Daily Times (Primos, PA)

D.L. Menard, Cajun music ambassador, is dead at 85

- By Janet Mcconnaugh­ey

NEW ORLEANS » D.L. Menard, the Cajun musician whose song “The Back Door” became an anthem for his culture and carried him to 38 countries on State Department tours, has died at the age of 85.

Menard died Thursday at the home where he lived with his granddaugh­ter Nelda Menard in Scott, Louisiana, a funeral home said.

Including covers by other artists, the Cajun French song has sold more than 1 million copies over the decades, according to Floyd Solieau, whose Swallow Record Co. released “La Porte en Arriere” as a single in July 1962.

Menard became a goodwill ambassador for Cajun music and culture, the heritage of people who settled in the bayou country of south Louisiana after being expelled from Acadia in French Canada 250 years ago. Speaking with The Associated Press in late June, he said the resurgence of Cajun culture in the last few decades made him feel “terrific. Because that was us.
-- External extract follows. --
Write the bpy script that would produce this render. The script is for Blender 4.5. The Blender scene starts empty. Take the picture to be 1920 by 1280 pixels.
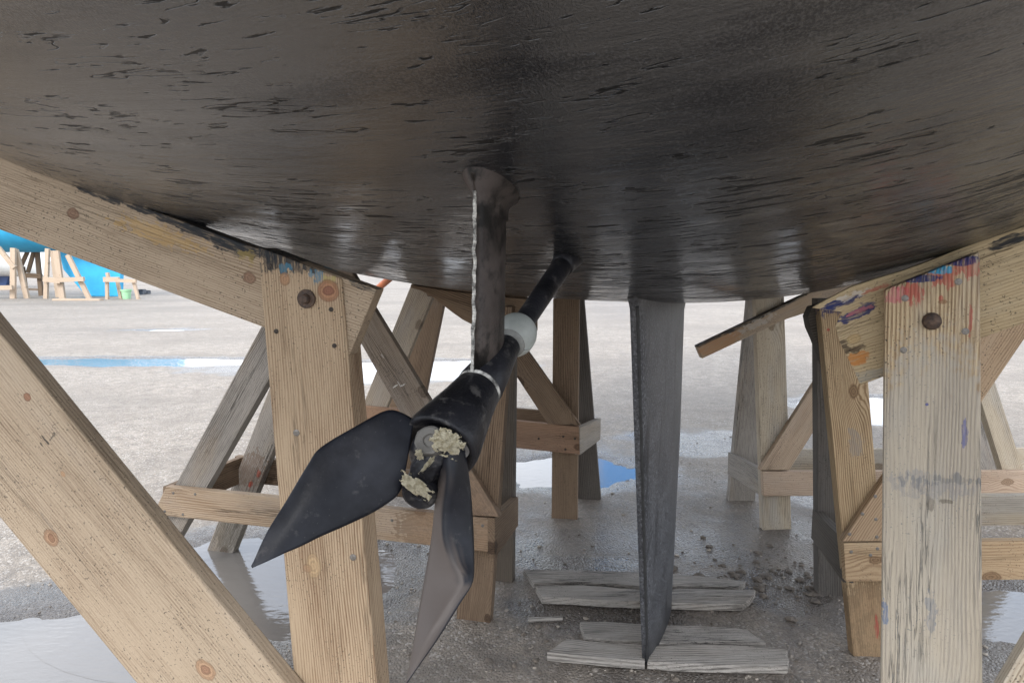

It was us.”

“The Back Door “is a jaunty ditty about a man who gets so drunk he sneaks home through the back door.

During a July 2 tribute to Menard and the song’s 55th anniversar­y, folklorist and retired French professor Barry Jean Ancelet said “La Porte en Arriere,” not “Jolie Blon’” should be considered the Cajun national anthem.

“‘Jolie Blon’ is a song about a girl who went to Texas. ‘La Porte’ is about a guy who slips back in at home through the back door,” he said. “Now I ask you — which one best describes us Cajuns?”

Moreover, he said, nearly every youngster who wants to play Cajun music learns “The Back Door.”

Menard wrote that song between pumping gas and filling tires at a gas station, and for much of his life, music was a part-time gig. It became full time after his chair-making business burned down in the 1990s, but he was already well-known by then.